N.B. It is nothing like this.

We went to the Brooks Bar after seeing the Zone, which is sort of an exclusive bar on top of one of the larger venues called the Pleasance Dome. Brooks is open to anyone who works for or at the Pleasance, but there’s nothing particularly anything about it, just a warm vibe. Saw people I recognised and drank drinks with Company until a friend made the truly irate statement that he needed to go home.

‘It’s 3 AM! And I have to take care of myself!’

I conceded and we called it a night and walked back through the meadows to the shared accommodation we were to inhabit for the next few days.
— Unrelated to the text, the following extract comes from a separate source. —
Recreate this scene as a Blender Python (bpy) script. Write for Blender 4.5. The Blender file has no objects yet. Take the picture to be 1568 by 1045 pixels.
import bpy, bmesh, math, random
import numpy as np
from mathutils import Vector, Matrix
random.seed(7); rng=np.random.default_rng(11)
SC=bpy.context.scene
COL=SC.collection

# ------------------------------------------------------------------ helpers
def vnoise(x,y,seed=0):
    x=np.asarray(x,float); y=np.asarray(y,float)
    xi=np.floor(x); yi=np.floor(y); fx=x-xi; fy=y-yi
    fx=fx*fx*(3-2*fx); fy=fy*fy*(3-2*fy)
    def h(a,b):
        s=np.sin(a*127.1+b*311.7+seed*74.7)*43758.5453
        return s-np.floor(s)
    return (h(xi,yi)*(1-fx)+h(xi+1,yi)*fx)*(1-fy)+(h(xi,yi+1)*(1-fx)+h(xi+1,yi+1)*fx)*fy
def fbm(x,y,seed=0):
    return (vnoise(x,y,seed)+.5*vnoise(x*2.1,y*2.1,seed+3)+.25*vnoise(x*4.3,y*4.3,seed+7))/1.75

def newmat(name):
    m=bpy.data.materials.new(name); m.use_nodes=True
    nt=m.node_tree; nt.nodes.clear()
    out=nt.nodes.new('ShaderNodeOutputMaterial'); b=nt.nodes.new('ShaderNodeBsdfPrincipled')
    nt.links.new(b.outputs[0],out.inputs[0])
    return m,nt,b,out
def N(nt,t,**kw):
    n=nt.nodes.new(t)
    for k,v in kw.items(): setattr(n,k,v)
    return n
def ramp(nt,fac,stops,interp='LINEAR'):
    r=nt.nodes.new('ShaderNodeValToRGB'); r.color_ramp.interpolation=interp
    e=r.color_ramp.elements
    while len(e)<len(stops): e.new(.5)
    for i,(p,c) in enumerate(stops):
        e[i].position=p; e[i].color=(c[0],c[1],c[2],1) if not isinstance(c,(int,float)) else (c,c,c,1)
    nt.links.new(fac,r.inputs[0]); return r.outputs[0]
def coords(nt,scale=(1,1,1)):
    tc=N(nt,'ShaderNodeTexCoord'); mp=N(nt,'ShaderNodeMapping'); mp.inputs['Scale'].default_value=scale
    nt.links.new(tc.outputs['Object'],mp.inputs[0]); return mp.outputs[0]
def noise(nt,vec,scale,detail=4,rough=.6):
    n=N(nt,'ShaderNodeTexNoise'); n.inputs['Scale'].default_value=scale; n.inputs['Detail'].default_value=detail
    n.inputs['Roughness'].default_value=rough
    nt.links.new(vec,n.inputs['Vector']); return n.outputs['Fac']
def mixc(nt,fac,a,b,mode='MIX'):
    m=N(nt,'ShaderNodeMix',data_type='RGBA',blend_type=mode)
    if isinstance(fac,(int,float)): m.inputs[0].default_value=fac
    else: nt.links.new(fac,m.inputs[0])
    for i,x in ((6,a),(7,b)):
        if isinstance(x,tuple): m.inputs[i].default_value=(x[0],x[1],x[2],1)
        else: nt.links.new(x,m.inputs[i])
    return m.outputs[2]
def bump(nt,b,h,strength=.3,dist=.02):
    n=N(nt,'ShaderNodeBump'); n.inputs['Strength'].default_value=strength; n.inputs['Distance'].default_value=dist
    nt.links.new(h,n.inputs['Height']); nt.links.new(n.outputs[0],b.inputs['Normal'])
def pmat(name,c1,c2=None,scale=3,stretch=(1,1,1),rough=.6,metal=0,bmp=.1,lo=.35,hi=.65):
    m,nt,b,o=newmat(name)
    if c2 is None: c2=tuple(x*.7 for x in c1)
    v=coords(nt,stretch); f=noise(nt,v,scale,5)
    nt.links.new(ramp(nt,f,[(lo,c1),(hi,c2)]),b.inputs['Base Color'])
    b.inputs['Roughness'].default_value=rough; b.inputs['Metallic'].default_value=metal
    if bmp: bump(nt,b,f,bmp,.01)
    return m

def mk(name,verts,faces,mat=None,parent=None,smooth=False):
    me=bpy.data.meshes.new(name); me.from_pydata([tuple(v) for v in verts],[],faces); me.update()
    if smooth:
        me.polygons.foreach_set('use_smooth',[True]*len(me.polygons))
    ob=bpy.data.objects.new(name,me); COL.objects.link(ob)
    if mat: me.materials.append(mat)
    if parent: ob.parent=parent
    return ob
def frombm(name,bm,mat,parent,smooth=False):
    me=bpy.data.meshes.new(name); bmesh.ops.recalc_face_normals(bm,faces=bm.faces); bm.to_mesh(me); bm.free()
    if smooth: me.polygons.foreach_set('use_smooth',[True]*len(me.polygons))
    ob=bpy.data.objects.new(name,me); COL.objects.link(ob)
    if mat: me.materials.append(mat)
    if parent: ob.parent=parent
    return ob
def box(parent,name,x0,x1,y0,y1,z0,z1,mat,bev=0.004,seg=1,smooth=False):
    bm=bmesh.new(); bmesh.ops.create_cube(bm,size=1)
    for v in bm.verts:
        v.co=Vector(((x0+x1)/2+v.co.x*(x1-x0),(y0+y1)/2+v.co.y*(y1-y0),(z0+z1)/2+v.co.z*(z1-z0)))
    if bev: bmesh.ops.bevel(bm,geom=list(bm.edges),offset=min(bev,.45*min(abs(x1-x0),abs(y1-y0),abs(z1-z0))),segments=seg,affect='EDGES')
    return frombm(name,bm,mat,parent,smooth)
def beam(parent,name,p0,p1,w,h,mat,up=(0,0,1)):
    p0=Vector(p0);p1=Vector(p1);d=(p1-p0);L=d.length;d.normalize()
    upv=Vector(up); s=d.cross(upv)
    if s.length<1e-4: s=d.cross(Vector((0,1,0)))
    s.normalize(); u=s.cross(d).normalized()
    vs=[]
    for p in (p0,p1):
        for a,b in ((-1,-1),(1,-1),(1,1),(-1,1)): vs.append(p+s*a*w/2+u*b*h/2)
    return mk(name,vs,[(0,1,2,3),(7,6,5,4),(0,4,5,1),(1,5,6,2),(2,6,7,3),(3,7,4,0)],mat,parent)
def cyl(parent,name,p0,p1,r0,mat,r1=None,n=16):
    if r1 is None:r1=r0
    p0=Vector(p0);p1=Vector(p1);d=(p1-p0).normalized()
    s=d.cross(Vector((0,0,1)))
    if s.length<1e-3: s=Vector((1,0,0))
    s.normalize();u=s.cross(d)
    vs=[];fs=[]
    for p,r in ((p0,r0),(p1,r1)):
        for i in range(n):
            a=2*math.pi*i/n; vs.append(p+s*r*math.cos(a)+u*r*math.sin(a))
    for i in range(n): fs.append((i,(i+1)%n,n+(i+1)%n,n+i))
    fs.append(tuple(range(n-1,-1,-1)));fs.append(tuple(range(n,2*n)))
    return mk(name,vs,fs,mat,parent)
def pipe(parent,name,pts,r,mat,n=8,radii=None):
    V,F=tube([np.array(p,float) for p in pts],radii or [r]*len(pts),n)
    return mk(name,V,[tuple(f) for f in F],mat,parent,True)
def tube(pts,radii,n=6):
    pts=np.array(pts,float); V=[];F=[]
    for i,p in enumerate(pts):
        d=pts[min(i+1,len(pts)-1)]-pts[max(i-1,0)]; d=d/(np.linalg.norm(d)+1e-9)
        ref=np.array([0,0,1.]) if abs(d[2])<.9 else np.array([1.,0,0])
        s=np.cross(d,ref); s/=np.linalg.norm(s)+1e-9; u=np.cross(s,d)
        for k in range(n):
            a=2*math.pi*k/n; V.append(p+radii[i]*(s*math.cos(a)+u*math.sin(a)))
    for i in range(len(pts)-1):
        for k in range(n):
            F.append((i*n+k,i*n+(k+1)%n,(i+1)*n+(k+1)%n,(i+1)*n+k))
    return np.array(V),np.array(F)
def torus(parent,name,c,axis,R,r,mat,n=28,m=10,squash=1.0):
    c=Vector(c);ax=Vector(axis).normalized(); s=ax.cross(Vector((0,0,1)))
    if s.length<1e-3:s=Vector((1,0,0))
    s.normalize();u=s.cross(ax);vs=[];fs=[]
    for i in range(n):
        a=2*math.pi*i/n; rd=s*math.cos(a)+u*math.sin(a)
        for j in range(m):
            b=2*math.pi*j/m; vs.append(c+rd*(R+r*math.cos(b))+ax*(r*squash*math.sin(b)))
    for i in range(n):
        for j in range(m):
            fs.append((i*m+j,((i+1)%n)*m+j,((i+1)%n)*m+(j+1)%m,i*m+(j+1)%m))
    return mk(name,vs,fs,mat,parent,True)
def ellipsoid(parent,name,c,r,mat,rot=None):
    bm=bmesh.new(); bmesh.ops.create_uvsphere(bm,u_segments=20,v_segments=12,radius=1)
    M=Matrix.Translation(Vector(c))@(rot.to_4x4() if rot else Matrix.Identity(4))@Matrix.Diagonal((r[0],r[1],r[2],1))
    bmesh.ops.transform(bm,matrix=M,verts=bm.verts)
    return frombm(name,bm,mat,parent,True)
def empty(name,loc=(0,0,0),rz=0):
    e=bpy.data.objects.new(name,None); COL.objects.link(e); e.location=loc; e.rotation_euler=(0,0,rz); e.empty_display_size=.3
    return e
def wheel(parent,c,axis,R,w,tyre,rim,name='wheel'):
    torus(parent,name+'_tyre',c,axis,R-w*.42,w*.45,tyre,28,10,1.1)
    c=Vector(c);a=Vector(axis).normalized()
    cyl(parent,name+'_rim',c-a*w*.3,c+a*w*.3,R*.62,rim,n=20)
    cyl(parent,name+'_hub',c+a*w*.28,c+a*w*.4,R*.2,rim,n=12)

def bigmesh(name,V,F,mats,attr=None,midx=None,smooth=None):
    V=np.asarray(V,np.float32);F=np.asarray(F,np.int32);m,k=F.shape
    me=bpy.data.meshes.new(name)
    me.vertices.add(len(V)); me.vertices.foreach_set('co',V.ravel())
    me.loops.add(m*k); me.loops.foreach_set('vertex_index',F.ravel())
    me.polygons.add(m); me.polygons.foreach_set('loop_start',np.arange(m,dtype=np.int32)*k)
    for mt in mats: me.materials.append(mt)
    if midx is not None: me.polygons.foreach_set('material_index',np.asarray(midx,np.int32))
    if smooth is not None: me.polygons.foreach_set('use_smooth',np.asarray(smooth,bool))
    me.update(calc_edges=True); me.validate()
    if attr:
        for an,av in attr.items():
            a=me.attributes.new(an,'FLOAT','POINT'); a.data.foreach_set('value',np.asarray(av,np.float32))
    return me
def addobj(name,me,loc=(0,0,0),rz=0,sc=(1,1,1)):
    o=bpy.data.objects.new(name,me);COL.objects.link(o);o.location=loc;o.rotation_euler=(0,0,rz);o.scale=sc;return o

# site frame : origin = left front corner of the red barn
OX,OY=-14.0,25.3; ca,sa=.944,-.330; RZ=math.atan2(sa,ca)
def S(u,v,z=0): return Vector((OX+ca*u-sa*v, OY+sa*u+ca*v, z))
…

Edinburgh is and always will be a beautiful city.

10 AM every day of the festival The Company have a morning meeting. Managers discuss concerns over particular acts, Sophia expounds sales figures whilst the twelve Street Team murmurs, and the Head of Live stands behind a makeshift lectern dishing out orders. The Big Dogs just nod and look silently at one another. Press are always quietly and sternly smiling. I help out here and there, my main aim to encourage morale in the Street Team. They’re me last year. They’re working because this is an opportunity to gain a foothold in the Entertainment Industry; it’s a hard one to enter and even harder to fathom why you’d want to work in it once you’re in, but it is in the end alluring. Being in the Street Team is a boot camp. Yet stories are often quoted and passed down like legend through the ranks that Managers and even Company Directors started out as Street Team. So dream big. Or, quit early if you don’t have the mustard.

I paid my dues and said hello to a few comedians and friends of the company too, making a conscious attempt to remain professional yet friendly, containing any desperate desires to leap at those who I’m a fan of and tackling them to the ground with explicit questions about their gags. I didn’t do that to Tony Law or Gemma Wheelan or Lucy Beaumont. There was a hairy moment however at the Yahoo! Comedy Gala where I almost had a verbal fight with a Scottish woman outside, who had showed up late to the record and I wouldn’t let in because the audience was already full and Production were ready to start. After multiple shouts and excuses thrown from her side and me not backing down,

‘I was in a car crash! And I haven’t seen my son in over one year!’
‘I’m sorry but that’s irrelevant. I still can’t let you in.’

She tells me she is in fact the Producer’s mother. Fuuuuuck. I scramble about and get some bar stools and shove them at the side of the audience and let them in.